▸ **SHORT EXERCISE**: In the listing below, find the line that contains "building('distant pale pink" and the line that contains "building('white building with". Quote both and every line between them, exactly, and nothing more.

▸ **SUPPLIED DATA**:
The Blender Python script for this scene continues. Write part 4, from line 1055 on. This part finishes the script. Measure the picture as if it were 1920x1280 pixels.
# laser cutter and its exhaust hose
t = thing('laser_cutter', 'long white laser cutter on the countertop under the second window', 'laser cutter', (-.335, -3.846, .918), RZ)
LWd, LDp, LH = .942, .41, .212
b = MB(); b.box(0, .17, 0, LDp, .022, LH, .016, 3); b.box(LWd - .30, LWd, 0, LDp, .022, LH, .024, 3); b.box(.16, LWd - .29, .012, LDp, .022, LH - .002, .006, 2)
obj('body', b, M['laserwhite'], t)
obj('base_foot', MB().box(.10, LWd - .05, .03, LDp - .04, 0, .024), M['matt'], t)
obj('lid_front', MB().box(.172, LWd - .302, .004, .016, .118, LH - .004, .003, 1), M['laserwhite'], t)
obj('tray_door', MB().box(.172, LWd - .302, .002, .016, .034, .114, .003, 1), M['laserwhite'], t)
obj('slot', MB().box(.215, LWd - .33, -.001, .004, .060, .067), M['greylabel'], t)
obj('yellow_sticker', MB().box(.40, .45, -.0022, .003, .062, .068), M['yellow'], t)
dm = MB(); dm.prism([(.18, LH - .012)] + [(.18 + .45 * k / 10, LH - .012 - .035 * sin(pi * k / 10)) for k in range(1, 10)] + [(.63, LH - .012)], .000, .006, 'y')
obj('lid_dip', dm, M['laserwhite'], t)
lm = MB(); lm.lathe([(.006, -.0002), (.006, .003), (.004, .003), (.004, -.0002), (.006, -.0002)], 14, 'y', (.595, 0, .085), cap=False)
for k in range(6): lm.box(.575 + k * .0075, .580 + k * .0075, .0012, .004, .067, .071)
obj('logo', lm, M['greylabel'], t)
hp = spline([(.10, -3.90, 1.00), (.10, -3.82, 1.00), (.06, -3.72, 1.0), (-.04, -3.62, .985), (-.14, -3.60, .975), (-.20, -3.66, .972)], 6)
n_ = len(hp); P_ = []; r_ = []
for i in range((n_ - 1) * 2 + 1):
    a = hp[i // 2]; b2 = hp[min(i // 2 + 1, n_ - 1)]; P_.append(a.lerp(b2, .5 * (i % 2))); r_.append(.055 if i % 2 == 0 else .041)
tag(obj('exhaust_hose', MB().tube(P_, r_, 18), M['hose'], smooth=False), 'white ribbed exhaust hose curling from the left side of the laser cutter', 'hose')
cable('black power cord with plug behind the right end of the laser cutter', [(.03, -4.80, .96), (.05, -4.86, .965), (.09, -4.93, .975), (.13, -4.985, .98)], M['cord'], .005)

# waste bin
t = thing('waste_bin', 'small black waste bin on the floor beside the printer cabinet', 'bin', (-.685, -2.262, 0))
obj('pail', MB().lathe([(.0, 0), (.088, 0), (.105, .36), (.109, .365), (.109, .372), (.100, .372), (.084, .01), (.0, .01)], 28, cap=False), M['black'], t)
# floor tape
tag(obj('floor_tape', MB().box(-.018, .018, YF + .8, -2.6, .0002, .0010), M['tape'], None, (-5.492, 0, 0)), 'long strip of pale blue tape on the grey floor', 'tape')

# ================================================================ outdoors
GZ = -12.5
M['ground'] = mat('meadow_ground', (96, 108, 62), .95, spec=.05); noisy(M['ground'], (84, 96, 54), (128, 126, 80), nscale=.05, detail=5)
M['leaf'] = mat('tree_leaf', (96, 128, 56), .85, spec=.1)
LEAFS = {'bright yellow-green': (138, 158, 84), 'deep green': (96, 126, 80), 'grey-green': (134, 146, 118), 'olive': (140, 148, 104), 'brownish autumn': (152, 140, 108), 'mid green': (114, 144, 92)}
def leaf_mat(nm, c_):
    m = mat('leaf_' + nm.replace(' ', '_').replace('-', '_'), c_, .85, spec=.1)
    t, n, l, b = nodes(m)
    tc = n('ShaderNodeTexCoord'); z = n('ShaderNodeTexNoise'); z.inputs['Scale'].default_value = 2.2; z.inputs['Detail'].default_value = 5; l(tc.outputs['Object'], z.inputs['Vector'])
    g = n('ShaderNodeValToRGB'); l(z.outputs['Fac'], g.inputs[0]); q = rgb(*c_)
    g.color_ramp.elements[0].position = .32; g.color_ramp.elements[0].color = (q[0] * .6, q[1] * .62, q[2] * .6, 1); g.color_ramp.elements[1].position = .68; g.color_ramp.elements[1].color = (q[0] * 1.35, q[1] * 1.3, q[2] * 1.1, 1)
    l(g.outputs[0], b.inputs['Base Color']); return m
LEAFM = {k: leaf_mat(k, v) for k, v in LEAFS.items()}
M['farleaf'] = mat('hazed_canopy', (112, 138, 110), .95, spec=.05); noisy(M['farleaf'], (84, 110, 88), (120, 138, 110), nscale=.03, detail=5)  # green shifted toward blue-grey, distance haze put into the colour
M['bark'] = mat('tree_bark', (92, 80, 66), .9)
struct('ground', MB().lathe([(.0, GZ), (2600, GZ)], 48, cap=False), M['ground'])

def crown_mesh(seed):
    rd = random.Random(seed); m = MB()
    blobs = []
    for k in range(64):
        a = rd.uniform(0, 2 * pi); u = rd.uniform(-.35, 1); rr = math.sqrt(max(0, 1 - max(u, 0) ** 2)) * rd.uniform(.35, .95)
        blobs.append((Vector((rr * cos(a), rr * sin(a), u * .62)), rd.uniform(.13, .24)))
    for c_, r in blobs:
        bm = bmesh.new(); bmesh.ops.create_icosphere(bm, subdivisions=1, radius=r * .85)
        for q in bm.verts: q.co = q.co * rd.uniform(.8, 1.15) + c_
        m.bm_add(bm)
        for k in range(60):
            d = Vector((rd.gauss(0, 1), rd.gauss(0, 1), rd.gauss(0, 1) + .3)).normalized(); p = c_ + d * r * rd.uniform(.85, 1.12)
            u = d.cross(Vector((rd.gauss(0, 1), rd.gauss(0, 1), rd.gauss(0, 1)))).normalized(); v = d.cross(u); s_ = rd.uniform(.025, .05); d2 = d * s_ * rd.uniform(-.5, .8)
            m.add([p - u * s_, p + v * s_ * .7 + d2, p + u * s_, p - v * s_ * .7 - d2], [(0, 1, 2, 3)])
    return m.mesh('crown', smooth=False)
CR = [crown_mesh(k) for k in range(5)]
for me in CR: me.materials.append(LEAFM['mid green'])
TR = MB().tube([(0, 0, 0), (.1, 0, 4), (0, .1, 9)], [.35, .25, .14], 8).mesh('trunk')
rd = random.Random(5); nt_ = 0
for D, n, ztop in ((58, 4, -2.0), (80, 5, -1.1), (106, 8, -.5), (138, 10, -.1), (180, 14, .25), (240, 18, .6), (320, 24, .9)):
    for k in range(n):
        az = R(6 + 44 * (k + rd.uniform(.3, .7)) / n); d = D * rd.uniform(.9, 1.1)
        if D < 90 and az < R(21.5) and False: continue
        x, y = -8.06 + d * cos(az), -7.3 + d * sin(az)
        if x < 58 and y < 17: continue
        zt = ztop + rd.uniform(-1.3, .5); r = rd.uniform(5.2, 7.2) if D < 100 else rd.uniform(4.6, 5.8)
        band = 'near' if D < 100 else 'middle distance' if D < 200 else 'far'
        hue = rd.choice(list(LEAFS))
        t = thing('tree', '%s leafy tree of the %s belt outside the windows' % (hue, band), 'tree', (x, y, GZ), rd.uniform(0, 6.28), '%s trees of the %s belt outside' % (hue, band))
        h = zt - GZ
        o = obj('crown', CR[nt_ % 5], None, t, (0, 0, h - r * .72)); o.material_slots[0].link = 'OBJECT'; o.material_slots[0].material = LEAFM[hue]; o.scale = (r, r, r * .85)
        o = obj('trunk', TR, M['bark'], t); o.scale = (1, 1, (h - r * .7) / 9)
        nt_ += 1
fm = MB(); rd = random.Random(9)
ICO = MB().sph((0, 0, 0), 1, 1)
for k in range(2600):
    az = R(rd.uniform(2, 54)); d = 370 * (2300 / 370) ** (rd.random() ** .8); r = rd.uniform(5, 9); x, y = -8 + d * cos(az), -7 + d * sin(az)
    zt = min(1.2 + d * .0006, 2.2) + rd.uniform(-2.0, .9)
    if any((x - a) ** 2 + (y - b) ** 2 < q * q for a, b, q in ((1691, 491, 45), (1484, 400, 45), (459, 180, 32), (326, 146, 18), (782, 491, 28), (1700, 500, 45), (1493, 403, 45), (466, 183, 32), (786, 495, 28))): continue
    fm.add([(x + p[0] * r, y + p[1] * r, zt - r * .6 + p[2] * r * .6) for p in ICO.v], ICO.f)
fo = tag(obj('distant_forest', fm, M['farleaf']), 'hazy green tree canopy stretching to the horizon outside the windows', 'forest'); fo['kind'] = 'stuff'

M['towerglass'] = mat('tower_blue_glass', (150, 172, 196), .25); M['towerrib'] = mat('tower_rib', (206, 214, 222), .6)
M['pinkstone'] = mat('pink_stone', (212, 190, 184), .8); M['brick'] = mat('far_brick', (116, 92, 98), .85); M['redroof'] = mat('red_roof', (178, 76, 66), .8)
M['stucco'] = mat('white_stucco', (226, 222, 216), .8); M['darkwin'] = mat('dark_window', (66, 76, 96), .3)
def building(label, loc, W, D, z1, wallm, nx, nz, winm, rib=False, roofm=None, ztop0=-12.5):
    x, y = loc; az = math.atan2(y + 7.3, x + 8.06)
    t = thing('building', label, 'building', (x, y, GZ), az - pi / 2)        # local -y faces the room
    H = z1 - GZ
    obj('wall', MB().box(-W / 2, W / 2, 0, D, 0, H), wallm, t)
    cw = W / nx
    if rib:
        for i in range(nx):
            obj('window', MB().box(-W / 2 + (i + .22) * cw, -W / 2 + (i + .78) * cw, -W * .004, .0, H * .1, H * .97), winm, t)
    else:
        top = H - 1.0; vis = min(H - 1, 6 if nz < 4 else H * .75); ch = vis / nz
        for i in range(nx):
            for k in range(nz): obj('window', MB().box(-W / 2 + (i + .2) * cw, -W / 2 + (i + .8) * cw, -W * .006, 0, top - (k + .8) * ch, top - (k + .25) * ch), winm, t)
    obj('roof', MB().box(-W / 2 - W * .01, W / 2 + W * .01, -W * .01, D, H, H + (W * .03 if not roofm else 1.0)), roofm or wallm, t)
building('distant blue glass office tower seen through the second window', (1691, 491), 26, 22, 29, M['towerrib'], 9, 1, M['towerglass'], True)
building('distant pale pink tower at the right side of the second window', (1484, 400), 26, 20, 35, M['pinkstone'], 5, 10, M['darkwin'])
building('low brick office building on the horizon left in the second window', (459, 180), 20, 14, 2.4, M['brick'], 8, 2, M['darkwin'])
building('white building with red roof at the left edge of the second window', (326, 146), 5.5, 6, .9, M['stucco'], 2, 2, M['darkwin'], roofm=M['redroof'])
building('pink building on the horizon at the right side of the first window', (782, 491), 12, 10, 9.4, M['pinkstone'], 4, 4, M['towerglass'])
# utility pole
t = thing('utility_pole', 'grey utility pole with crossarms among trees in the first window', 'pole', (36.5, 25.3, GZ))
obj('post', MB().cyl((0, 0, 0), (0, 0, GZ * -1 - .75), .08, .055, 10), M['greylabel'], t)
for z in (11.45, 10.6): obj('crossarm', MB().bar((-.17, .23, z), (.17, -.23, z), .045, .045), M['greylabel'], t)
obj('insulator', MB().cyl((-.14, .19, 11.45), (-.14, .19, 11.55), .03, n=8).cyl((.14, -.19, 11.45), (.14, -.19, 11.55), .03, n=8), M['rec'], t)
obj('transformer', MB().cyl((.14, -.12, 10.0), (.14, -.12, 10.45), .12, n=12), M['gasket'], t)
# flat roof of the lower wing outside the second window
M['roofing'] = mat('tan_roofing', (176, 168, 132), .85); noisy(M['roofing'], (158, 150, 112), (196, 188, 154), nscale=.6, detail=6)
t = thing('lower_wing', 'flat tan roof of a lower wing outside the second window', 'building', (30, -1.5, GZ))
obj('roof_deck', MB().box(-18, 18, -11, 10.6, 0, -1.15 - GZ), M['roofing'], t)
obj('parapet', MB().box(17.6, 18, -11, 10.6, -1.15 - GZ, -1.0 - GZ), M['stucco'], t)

▸ **THE OUTPUT**:
building('distant pale pink tower at the right side of the second window', (1484, 400), 26, 20, 35, M['pinkstone'], 5, 10, M['darkwin'])
building('low brick office building on the horizon left in the second window', (459, 180), 20, 14, 2.4, M['brick'], 8, 2, M['darkwin'])
building('white building with red roof at the left edge of the second window', (326, 146), 5.5, 6, .9, M['stucco'], 2, 2, M['darkwin'], roofm=M['redroof'])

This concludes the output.